En effet, ainsi que le relève le rapport, le réseau étant particulièrement étendu, il se dégrade assez vite et imposerait sinon des investissements lourds difficilement valorisables commercialement : 66% des barrages et 54% des écluses présentant des risques de défaillances, sachant par ailleurs que dans le cadre du plan d’investissement 2009-2013, c’est 1,4 milliard d’€ supplémentaire qui aurait dû être débloqué en cofinancement par l’Etat et les collectivités locales.
En conséquence le rapport adopte la démarche responsable consistant à proposer de déclasser pour 1 350 km de voies navigables représentant 27 voies en tout, induisant une réduction des effectifs de l’ordre de 454 ETP, et une contraction de 19% des voies navigables et des investissements redimensionnés à 1,18 milliard d’€. Reste à espérer que ce rapport ne finira pas enterré !
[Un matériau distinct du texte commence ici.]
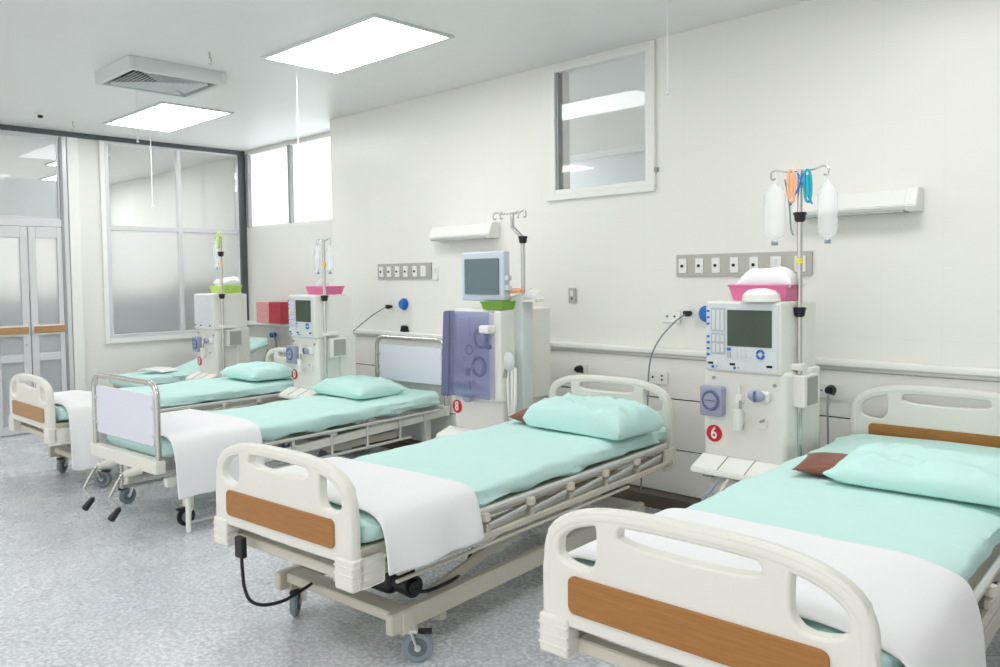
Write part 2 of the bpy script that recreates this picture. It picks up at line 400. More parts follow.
# next room contents
tag(MB().box(-9.4, -8.90, 4.10, 4.595, 0, 1.36, .01).build('storage_cabinet', M['cabinet_grey']), 'dark grey cabinet seen blurred behind the right frosted pane', 'cabinet')
tag(MB().box(-9.60, -9.50, .6, 4.50, 0, 1.24, .01).build('low_partition', M['cabinet_mid']), 'grey low partition in the next room behind frosted glass', 'partition')
def ceil_light(x0, x1, y0, y1, label, mm, group=None):
    t = empty('ceiling_light', label, 'ceiling light', ((x0 + x1) / 2, (y0 + y1) / 2, CZ), 0, group)
    hx, hy = (x1 - x0) / 2, (y1 - y0) / 2
    f = MB(); w = .022
    f.box(-hx, hx, -hy, -hy + w, -.014, -.001).box(-hx, hx, hy - w, hy, -.014, -.001).box(-hx, -hx + w, -hy + w, hy - w, -.014, -.001).box(hx - w, hx, -hy + w, hy - w, -.014, -.001)
    f.build('frame', M['vent'], t)
    MB().box(-hx + w, hx - w, -hy + w, hy - w, -.008, -.001).build('diffuser', mm, t)
    return t
ceil_light(-4.62, -3.45, 2.66, 3.24, 'larger bright square ceiling light nearest the high window', M['lamp_on'])
ceil_light(-7.50, -6.29, 2.75, 3.36, 'bright recessed ceiling light beyond the air vent, near the glazing', M['lamp_on'])
for (x0, y0) in ((-1.6, 2.66), (-4.62, -.2), (-1.6, -.2), (-7.5, -.2), (1.2, -.2), (-4.62, -2.6), (-1.6, -2.6)):  # unseen ceiling lights added to light the ward
    ceil_light(x0, x0 + 1.17, y0, y0 + .58, 'flat white ceiling light added out of view to light the ward', M['lamp_on'], 'added ceiling lights over the rest of the ward')
for (x0, y0) in ((-10.6, 1.6), (-10.6, 3.2), (-12.2, 2.4), (-12.3,3.6), (-10.3, -.6), (-12.2, .3)):  # includes extra panels out of view, added to brighten the next room
    ceil_light(x0, x0 + 1.1, y0, y0 + .35, 'slim ceiling light of the next room, extra ones added to brighten it', M['lamp_far'], 'ceiling lights of the next room')
ceil_light(-1.9, -.8, 4.9, 5.3, 'unseen slim ceiling light added to brighten the room behind the high window', M['lamp_far'])  # unseen lamp, added so the high window looks brighter

# air diffuser box on the ceiling
v = empty('air_vent', 'boxed four-way air vent hanging under the ceiling', 'air vent', (-5.42, 2.37, CZ))
hx, hy, dz = .29, .32, .085
mb = MB(); mb.box(-hx, hx, -hy, -hy + .035, -dz, 0, .004).box(-hx, hx, hy - .035, hy, -dz, 0, .004).box(-hx, -hx + .035, -hy + .035, hy - .035, -dz, 0, .004).box(hx - .035, hx, -hy + .035, hy - .035, -dz, 0, .004)
mb.build('casing', M['vent'], v)
MB().box(-hx + .03, hx - .03, -hy + .03, hy - .03, -.012, -.004).build('backing', M['ventdark'], v)
for sgn, ax in ((1, 'x'), (-1, 'x'), (1, 'y'), (-1, 'y')):
    mb = MB()
    for k in range(9):
        u = .035 + k * .025; hw = u * (hy / hx if ax == 'x' else hx / hy) * .93
        rot = Matrix.Rotation(math.radians(48) * (-sgn if ax == 'x' else sgn), 4, 'Y' if ax == 'x' else 'X')
        if ax == 'x': mb.box(sgn * u - .0015, sgn * u + .0015, -hw, hw, -dz + .004, -dz + .026, rot=rot)
        else: mb.box(-hw * .9, hw * .9, sgn * u - .002, sgn * u + .002, -dz + .002, -dz + .030, rot=rot)
    mb.build('louvre', M['vent'], v)
# ceiling fittings and hanging cords
s1 = tag(MB().lathe([(.045, 0), (.042, -.008), (.022, -.012), (.018, -.03), (.005, -.036)], (-7.41, 2.22, CZ - .001)).build('smoke_detector', M['white']), 'small round white and black detector on the ceiling at far left', 'detector')
MB().lathe([(.018, -.012), (.022, -.022), (.018, -.038), (.004, -.042)], (-7.41, 2.22, CZ)).build('sensor', M['black'], s1)
for (x, y, lab) in ((-7.59, 2.53, 'tiny ceiling hook just left of the pillar by the door'), (-4.74, 2.38, 'tiny ceiling hook between the air vent and the larger light')):
    tag(MB().cyl((x, y, CZ), (x, y, CZ - .04), .006).tube([(x, y, CZ - .035), (x + .02, y, CZ - .05), (x + .015, y, CZ - .075), (x - .01, y, CZ - .07)], .005, 8, 4).build('ceiling_hook', M['chrome']), lab, 'hook')
for (x, y, z, lab) in ((-2.25, 3.61, 2.34, 'thin white pull cord hanging right of the high window'), (-4.75, 3.0, 2.16, 'thin white pull cord hanging in front of the far small windows'),
                       (-7.72, 3.26, 2.12, 'thin white pull cord hanging in front of the left glazing'), (-5.95, 2.42, 2.42, 'thin white pull cord hanging beside the air vent')):
    tag(MB().cyl((x, y, CZ), (x, y, z), .004, seg=8).cyl((x, y, z), (x, y, z - .02), .006, .009, seg=10).build('pull_cord', M['cloth']), lab, 'cord')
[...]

[1] Une telle politique est malheureusement courante chez VNF, avec la mise au placard très rapide du très sensible rapport Boulot en 2004 sur la gestion du bassin fluvial de l’île de France, vite remplacé par un rapport plus accommodant de l’Inspection générale des Ponts et Chauttssées…
[2] Rien que pour les années 2005-2015, pas moins de 4,870 milliards d’€ auront été injectés par l’Etat, hors mesures complémentaires décidées dans le cadre du COM 2009-2013 (1,4 milliards).
[3] Voir rapport de suivi 1996-2007 de la politique de transport réalisé par le MEEDM.
[4] Rapport p.8.
[5] D’où la condamnation en justice de VNF comme employeur de fait, voir, Jugement du tribunal correctionnel de Meaux, 13 janvier 2009.
[6] Par exemple l’indicateur destiné à mesurer l’animation par l’opérateur du trafic fluvial a débouché en pratique sur un indicateur de mesure du trafic, ce qui constitue un dévoiement complet du dispositif de mesure.
[7] Contrairement aux transferts permis dans le cadre de la loi du 30 juillet 2003 relative à la prévention des risques technologiques et naturels et à la réparation des dommages et à la loi du 13 août 2004 relative aux libertés et aux responsabilités locales.